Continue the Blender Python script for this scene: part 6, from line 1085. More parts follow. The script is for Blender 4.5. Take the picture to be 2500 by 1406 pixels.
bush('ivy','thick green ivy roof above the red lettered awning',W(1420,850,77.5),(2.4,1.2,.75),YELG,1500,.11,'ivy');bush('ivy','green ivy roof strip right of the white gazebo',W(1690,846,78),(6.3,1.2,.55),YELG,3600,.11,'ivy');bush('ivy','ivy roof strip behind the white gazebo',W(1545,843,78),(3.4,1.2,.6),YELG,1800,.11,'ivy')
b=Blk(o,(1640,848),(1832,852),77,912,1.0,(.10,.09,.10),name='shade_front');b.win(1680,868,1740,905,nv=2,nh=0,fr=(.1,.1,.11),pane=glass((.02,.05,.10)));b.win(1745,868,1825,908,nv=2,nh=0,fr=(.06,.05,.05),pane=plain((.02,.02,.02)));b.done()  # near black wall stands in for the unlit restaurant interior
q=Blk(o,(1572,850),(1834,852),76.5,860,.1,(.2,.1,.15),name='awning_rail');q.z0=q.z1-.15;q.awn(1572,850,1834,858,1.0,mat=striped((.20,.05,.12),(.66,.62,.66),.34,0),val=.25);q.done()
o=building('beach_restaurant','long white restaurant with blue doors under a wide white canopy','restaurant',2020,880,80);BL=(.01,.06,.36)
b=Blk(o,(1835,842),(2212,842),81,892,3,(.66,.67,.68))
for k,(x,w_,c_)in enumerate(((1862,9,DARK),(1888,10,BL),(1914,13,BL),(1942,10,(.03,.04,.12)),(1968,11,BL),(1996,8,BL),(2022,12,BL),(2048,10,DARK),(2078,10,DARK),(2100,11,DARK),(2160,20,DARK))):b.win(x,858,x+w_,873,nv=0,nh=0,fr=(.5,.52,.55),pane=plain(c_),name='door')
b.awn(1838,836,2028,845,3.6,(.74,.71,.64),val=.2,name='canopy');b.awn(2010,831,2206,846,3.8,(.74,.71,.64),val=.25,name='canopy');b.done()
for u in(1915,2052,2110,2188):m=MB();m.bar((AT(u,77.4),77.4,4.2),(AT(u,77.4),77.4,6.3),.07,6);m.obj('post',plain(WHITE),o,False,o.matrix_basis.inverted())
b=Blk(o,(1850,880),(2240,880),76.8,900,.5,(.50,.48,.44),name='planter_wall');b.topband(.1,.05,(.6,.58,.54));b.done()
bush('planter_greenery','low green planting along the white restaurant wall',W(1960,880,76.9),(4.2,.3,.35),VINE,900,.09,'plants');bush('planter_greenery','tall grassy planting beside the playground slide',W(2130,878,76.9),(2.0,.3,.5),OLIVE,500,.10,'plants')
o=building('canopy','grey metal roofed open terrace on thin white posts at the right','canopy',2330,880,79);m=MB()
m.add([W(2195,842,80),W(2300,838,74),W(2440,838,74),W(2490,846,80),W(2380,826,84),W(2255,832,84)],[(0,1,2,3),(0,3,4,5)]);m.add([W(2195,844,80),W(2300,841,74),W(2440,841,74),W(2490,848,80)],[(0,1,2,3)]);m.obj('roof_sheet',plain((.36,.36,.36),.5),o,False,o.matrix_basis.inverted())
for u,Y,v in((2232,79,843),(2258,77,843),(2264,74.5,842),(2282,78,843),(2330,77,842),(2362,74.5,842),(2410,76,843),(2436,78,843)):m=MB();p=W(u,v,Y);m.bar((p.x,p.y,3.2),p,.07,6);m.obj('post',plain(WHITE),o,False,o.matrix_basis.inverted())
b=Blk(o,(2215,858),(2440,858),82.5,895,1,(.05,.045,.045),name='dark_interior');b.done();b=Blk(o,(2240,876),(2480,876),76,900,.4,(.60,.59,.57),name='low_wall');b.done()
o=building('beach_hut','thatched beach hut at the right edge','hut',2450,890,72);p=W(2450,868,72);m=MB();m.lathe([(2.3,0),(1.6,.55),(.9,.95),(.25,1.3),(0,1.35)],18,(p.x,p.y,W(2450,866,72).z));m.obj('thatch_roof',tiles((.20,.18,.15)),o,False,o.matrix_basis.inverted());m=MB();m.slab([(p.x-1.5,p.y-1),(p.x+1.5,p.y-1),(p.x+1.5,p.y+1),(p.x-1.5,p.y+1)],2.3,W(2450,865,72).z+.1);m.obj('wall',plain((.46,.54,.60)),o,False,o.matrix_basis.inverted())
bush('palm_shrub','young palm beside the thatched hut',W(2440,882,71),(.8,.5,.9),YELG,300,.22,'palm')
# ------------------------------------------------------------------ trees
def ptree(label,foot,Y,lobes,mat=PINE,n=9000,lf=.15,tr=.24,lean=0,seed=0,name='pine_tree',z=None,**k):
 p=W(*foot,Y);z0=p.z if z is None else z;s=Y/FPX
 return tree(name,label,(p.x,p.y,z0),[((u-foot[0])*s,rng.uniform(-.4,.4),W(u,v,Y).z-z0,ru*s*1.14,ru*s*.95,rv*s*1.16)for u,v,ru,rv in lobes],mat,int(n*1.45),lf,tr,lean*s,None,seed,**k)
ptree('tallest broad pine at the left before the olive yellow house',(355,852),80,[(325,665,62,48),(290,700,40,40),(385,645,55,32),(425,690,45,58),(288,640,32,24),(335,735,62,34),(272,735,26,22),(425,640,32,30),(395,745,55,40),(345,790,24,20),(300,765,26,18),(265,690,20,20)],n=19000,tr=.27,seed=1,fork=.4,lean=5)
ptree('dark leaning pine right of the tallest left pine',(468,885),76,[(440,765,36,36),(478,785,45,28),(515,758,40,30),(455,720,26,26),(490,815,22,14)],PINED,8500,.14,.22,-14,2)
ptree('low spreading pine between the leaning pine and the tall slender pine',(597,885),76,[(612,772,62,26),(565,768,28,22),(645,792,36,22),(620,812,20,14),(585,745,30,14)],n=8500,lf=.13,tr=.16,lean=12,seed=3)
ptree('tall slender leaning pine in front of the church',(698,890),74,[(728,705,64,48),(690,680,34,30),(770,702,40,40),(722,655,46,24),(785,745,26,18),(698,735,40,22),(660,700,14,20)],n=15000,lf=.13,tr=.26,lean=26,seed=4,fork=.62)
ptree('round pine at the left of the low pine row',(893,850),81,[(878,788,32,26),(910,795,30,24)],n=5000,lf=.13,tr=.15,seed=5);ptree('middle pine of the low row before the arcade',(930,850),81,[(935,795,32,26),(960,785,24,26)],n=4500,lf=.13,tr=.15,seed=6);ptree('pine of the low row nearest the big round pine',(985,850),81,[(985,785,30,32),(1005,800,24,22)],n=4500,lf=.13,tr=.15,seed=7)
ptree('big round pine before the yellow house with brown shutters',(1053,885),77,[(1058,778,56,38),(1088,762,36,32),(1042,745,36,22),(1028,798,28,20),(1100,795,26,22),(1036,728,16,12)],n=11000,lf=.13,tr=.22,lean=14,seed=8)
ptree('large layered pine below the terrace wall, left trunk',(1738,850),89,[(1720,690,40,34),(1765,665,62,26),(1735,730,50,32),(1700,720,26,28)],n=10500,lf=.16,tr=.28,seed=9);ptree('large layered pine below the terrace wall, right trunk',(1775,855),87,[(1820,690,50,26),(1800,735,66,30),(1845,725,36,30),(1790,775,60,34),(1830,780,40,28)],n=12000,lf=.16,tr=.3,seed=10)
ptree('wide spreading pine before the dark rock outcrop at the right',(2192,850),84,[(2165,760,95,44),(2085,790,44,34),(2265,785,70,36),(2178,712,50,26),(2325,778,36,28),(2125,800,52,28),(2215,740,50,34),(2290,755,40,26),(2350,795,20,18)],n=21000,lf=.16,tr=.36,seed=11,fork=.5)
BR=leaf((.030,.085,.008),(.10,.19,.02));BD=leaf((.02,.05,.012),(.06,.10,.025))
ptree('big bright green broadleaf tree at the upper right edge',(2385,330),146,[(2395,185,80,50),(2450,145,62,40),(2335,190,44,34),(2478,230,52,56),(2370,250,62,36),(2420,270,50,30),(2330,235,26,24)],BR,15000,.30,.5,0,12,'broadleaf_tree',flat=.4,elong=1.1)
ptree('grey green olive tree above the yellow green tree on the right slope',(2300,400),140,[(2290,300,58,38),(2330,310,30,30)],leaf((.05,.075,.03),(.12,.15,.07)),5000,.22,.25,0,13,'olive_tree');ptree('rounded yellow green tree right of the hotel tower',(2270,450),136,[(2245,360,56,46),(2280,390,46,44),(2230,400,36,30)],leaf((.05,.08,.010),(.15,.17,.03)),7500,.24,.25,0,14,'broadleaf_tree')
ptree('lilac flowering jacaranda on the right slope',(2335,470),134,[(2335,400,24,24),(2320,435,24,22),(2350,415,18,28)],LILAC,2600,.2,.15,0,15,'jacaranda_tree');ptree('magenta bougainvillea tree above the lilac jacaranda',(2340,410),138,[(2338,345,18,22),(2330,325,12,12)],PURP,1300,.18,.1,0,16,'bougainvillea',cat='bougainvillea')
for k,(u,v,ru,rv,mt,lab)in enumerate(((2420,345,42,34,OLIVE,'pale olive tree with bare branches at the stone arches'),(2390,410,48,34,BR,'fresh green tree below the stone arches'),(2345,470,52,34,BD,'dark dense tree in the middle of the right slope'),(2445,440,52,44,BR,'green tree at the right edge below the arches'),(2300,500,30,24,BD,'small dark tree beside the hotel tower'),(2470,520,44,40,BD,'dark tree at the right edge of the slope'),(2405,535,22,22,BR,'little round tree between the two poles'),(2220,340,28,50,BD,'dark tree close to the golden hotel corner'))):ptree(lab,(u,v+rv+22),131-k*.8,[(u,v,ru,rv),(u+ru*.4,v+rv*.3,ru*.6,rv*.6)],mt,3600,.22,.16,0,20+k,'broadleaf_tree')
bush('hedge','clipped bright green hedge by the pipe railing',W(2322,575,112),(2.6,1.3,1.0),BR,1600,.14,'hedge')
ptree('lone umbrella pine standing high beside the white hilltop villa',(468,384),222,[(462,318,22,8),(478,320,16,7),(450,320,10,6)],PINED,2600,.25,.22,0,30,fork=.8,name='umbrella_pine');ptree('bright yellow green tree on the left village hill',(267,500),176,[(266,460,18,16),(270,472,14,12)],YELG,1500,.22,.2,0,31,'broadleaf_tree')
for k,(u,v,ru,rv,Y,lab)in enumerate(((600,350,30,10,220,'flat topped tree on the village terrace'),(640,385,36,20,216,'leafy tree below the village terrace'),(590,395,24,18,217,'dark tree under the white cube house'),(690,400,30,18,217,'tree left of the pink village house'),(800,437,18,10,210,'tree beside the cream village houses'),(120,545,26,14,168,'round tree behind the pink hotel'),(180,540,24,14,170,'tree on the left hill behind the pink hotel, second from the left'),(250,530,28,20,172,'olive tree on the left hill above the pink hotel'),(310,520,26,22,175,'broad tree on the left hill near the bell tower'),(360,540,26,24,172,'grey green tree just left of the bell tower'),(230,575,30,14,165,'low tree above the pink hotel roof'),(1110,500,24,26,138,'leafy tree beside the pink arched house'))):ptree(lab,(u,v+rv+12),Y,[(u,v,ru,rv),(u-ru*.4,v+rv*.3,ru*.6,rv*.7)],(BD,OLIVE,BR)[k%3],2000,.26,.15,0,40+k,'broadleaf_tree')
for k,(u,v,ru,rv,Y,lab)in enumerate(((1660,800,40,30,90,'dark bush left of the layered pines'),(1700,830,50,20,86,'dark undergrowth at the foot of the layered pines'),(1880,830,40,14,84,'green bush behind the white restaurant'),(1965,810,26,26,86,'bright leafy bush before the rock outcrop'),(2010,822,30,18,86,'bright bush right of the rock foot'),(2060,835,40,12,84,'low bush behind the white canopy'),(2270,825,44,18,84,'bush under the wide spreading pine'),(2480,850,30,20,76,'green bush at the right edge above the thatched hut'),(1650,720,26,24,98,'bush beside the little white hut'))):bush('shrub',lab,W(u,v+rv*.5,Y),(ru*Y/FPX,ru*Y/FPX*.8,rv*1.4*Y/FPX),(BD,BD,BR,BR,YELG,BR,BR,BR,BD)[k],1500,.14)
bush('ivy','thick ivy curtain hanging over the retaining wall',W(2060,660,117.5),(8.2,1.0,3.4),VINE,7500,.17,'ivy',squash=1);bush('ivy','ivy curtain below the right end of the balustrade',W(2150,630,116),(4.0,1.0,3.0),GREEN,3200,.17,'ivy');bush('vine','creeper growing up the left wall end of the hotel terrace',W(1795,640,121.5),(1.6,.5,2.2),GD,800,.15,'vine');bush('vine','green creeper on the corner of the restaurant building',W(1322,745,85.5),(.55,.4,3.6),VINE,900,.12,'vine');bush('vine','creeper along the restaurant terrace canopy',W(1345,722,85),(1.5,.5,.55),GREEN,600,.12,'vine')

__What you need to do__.
In the listing above, find each line with the word "done" and copy it.

__Written answer__.
b=Blk(o,(1640,848),(1832,852),77,912,1.0,(.10,.09,.10),name='shade_front');b.win(1680,868,1740,905,nv=2,nh=0,fr=(.1,.1,.11),pane=glass((.02,.05,.10)));b.win(1745,868,1825,908,nv=2,nh=0,fr=(.06,.05,.05),pane=plain((.02,.02,.02)));b.done()  # near black wall stands in for the unlit restaurant interior
q=Blk(o,(1572,850),(1834,852),76.5,860,.1,(.2,.1,.15),name='awning_rail');q.z0=q.z1-.15;q.awn(1572,850,1834,858,1.0,mat=striped((.20,.05,.12),(.66,.62,.66),.34,0),val=.25);q.done()
b.awn(1838,836,2028,845,3.6,(.74,.71,.64),val=.2,name='canopy');b.awn(2010,831,2206,846,3.8,(.74,.71,.64),val=.25,name='canopy');b.done()
b=Blk(o,(1850,880),(2240,880),76.8,900,.5,(.50,.48,.44),name='planter_wall');b.topband(.1,.05,(.6,.58,.54));b.done()
b=Blk(o,(2215,858),(2440,858),82.5,895,1,(.05,.045,.045),name='dark_interior');b.done();b=Blk(o,(2240,876),(2480,876),76,900,.4,(.60,.59,.57),name='low_wall');b.done()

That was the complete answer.